I am reading Rick Durrett's Probability: Theory and Examples ($5^{\text{th}}$ Edition) and the author states the following Theorem (Theorem $1.2.2$):
If $F:\mathbb{R}\rightarrow[0, \infty)$ satisfies the following:
$(i)$ $F$ is non-decreasing
$(ii)$ $\lim_{x\rightarrow\infty}F(x) =1$ and $\lim_{x\rightarrow -\infty}F(x) =0$
$(iii)$ $F$ is right-continuous i.e. $\lim_{y\downarrow x}F(y) = F(x)$
then $F$ is the distribution function of some random variable.
To prove the theorem, the author defines $\Omega = (0, 1)$, $\mathcal{F} = \mathcal{B}(0,1)$ and $P = \text{Lesbegue measure}$. The author then claims that $X(\omega):=\sup\{y\in \mathbb{R}:F(y)<\omega\}$ is the desired random variable.
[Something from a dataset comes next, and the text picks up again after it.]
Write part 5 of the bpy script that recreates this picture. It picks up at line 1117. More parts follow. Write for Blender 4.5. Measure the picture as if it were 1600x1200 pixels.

Question: How does one prove that $X$ is measurable (this is not explicitly proved in the book)?
Thoughts: The author proves that
$$X^{-1}((-\infty, x]) = \{\omega\in\Omega: X(\omega)\leq x\} = \{\omega\in\Omega:\omega\leq F(x)\} = (-\infty, F(x)]\cap(0, 1)$$
From here one could claim that $X^{-1}(\sigma\{(-\infty, x]: x\in\mathbb{R}\}) = X^{-1}(\mathcal{B}(\mathbb{R})) = \sigma(\{(-\infty, F(x)]\cap(0,1): x\in\mathbb{R}\})$
But is it possible to prove that this $\sigma$-algebra is $\mathcal{B}(0,1)$?
Best Answer
Note that $X$ is a non-decreasing function. For any non-decreasing function $f$ observe that $\{x: f (x) <a\}$ is an interval for any real number $a$. Hence $X$ is measurable.